The Bush administration must grant the 9/11 Commission full testimonies.

The 9/11 Commission is consistently getting a political straight-arm from the Bush administration. President George W. Bush and Vice President Dick Cheney are presently limiting their audience to the commission chairman, New Jersey Republican Tom Kean, and Vice Chairman Lee Hamilton, an Indiana Democrat.

Bush also limited his testimony to one hour. National Security Adviser Condoleezza Rice is refusing to testify publicly. Bush and Cheney must give sufficient access to the entire commission and Rice has a duty to publicly testify.

A relevant comparison is commission access to Clinton administration officials. Former President Bill Clinton and Vice President Al Gore had given the commission whatever access it requested. Samuel Berger, Clinton’s national security adviser, will testify publicly.

Former officials do not carry the same political risks or time constraints of sitting officials, but Clinton officials’ opening their decisions to more scrutiny requires the Bush administration to justify its refusal to be candid.

The administration refuses to explain its hermit-like behavior. The probable reasons for Bush’s time limitation are his duties and schedule, which are taxing. The commission’s extended deadline of July 26, however, allows sufficient time to get testimony from Bush in multiple sessions.

Bush and Cheney’s refusal to testify to the entire commission, ostensibly based on a fear of leaks, is baseless. If the commission members cannot keep the interviews confidential, they should not be on the commission at all. Still, the administration’s point is well taken – no information should come from the commission until it issues its report in July.

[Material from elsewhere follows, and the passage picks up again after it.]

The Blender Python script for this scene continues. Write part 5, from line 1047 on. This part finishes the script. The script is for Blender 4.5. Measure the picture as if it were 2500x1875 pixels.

The White House mistakenly claims that Rice refuses to publicly testify because it would set poor legal precedent. John Poindexter, national security adviser to President Ronald Reagan during the Iran-Contra affair, testified publicly during those hearings. There is one small difference: Poindexter testified about his own criminal wrongdoing, which is not the case with Rice. As such, the legal precedent the administration claims to protect is so narrow that the interests of preventing history from repeating itself clearly outweigh it.

And that is the point Bush and company seem to miss: National security trumps both their personal convenience and political goals.